Scrub your potatoes and the slice them lengthwise in half. Cut each half into 5 strips and parboil the strips for 5 minutes. Preheat your oven to 500 degrees. Place a cooling rack over a backing sheet. Coat your parboiled and drained potato slices in oil, salt, pepper and whatever other seasonings you want. I chose rosemary. Arrange the slice on the cooling rack and bake for 25 minutes. To channel my inner Ina Garten- how easy is that?


gratuitous homemade thousand island dressing shot.
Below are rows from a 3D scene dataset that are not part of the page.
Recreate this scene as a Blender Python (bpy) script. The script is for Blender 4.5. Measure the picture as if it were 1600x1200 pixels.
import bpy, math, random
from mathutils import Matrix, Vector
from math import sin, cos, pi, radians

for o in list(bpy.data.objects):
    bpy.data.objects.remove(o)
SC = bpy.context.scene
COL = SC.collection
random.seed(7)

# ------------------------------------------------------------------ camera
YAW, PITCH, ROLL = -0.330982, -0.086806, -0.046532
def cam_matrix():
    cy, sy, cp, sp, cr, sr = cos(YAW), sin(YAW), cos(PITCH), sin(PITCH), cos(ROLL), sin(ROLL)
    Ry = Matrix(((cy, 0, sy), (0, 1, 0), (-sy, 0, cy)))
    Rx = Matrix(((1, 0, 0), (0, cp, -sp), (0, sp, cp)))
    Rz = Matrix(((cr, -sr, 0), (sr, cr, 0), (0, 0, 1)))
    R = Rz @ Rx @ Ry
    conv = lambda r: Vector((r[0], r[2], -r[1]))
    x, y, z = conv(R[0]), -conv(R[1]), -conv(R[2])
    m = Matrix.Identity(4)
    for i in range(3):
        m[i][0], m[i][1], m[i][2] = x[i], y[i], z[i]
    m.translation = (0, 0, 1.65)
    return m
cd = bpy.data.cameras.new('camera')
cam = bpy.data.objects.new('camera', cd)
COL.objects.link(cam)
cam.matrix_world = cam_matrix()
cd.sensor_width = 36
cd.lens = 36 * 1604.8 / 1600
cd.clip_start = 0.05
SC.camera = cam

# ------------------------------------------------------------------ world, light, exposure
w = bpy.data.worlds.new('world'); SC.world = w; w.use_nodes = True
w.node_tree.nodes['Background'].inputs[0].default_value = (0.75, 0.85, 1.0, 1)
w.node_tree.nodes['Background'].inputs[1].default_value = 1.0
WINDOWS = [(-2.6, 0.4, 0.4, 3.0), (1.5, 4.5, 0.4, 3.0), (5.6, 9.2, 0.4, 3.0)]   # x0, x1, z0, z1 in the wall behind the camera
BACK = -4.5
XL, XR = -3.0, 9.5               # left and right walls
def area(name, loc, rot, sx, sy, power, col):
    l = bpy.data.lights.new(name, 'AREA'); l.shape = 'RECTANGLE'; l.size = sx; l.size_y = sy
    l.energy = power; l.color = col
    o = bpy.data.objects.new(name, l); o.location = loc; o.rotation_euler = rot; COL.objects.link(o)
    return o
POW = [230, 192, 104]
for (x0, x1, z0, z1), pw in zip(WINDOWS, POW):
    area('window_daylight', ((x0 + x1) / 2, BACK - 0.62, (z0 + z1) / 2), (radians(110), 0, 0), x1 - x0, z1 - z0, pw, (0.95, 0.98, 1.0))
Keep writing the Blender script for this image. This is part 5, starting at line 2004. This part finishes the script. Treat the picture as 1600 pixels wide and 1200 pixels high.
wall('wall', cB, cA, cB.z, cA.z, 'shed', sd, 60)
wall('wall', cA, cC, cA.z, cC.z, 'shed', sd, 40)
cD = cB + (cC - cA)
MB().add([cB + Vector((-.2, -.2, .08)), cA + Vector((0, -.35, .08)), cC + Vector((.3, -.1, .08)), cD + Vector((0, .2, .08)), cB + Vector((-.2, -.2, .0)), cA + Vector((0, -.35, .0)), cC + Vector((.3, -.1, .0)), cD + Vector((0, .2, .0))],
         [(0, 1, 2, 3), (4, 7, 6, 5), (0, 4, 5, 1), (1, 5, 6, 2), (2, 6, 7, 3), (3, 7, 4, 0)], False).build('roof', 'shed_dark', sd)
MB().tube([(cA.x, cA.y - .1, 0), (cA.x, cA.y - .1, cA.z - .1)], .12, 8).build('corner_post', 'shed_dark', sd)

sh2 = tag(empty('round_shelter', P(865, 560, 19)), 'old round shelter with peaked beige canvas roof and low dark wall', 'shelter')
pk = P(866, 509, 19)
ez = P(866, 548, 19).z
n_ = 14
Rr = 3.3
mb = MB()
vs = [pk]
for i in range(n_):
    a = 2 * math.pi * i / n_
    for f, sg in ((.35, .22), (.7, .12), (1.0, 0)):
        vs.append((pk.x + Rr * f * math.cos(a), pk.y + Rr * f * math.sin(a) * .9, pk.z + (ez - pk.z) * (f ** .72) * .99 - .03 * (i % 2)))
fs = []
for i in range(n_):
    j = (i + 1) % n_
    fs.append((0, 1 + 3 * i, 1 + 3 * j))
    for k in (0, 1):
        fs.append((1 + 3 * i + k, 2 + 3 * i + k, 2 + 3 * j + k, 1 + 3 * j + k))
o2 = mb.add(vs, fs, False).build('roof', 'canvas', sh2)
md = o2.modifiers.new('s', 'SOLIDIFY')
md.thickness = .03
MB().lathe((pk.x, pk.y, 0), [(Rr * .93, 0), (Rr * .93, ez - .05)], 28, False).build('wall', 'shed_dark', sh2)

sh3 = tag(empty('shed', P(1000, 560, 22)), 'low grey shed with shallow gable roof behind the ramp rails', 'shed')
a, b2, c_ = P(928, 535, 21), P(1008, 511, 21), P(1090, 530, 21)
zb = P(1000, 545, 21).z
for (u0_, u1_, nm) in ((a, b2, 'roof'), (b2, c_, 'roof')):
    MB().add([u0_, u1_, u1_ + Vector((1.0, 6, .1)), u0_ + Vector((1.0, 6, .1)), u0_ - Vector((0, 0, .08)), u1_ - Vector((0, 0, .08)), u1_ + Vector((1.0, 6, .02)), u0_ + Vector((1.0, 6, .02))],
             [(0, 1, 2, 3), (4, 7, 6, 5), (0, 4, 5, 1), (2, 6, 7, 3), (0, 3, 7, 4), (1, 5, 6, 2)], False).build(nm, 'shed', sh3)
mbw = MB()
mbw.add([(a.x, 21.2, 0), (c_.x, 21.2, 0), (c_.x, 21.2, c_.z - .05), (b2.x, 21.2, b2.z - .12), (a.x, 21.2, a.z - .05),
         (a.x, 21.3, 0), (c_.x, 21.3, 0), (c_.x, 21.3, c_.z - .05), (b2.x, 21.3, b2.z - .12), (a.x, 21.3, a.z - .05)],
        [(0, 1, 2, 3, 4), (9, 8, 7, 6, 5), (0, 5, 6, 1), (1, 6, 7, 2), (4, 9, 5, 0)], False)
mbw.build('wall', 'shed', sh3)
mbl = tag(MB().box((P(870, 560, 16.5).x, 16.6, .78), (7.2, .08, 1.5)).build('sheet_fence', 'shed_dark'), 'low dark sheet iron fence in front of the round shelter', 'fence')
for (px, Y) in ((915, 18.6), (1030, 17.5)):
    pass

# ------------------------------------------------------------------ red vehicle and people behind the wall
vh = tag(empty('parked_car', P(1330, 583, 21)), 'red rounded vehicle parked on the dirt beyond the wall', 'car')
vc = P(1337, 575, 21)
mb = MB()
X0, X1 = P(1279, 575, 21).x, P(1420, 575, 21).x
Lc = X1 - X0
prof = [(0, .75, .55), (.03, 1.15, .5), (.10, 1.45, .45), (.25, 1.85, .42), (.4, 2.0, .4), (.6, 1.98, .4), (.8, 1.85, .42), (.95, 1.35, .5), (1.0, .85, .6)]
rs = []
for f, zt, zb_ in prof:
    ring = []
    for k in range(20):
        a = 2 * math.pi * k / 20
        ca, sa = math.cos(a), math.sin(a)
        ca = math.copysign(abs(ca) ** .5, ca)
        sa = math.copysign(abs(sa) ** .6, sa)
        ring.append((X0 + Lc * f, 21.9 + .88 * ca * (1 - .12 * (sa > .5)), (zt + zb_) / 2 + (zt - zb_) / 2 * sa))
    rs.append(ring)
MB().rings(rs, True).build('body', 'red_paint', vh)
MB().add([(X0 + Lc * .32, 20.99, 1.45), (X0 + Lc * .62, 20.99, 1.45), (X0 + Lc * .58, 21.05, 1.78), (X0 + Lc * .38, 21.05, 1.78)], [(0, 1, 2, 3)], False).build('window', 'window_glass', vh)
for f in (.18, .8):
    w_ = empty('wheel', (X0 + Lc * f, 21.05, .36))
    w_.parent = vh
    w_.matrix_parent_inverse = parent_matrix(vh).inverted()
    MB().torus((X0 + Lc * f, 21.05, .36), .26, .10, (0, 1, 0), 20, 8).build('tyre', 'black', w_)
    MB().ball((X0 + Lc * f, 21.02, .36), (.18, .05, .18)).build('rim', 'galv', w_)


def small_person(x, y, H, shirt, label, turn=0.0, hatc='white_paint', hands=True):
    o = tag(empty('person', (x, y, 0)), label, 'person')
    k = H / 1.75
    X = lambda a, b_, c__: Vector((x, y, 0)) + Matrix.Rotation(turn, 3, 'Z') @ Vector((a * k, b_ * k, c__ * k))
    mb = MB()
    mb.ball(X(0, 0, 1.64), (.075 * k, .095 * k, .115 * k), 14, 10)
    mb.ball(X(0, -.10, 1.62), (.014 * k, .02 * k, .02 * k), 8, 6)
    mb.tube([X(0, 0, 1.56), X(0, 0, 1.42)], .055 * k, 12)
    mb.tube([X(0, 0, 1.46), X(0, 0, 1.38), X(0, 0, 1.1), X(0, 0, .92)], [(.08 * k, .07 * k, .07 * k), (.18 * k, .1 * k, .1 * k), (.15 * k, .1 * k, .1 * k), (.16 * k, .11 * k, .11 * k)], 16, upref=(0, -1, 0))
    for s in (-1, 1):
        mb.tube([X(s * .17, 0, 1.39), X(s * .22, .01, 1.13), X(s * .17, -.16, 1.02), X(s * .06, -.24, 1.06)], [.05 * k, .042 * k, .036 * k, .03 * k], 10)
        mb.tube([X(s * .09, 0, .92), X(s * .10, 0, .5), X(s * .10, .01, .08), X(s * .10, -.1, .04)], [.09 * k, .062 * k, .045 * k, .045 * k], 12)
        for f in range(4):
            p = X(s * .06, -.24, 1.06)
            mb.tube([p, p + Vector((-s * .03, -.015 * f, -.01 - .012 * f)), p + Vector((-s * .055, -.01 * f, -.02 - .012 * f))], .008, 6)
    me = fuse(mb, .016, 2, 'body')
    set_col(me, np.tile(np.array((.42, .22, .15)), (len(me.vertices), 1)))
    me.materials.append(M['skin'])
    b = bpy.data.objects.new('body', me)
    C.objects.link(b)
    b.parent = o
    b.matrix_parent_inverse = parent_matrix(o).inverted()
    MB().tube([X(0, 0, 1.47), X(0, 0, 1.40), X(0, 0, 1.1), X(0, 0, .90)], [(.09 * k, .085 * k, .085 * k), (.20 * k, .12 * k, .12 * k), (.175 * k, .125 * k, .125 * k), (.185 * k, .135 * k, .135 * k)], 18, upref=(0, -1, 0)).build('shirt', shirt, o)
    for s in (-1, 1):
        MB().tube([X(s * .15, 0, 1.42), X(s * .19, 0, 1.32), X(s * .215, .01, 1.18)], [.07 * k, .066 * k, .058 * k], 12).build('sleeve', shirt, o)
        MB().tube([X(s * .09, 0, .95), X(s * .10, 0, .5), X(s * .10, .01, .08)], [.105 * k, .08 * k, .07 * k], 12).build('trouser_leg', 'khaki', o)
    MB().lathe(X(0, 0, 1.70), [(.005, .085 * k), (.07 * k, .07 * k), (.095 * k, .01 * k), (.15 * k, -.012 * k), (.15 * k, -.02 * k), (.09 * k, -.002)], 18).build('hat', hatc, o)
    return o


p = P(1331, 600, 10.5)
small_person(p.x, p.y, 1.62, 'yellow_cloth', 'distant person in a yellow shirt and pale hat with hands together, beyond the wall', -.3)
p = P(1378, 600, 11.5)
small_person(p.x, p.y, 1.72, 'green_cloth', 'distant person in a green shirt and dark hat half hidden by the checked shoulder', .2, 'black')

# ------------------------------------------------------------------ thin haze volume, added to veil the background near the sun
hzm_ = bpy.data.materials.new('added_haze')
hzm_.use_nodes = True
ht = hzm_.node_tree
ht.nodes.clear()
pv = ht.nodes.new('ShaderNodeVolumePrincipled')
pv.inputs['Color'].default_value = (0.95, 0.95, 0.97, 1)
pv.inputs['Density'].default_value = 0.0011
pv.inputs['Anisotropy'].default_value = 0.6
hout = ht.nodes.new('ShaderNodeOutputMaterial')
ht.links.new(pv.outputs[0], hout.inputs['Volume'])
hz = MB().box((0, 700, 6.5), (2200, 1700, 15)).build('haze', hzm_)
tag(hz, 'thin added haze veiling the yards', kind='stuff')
I've probably made these biscuits and gravy over a hundred times. It's such an easy, reliable one. It's the recipe from the Vegan Girl's Guide to Life and I feel no need to use another recipe ever again. The gravy in the recipe is just a plain white gravy, but I added some mushrooms for texture and what not.



















I really need to make more recipes from Appetite for Reduction. Most of the recipes are cheap to make, super easy and super tasty. Plus the meals are light which is quite welcome in the dense Appalachian heat. I made the Every Day Chickpea and Quinoa Salad. I never keep raw cashews in the house and even if I did, Tybrus would surely scarf them before I had the opportunity to cook with them. I used almonds instead and it was still good. My only additional vegetable was grated carrot.



I've been eating more oatmeal lately. Mostly because I've been really broke lately and oatmeal is much cheaper than cereal. But hell, I could use the fiber. My everyday oatmeal is topped with agave, walnuts and cranberry. So... what's everyone else been eating?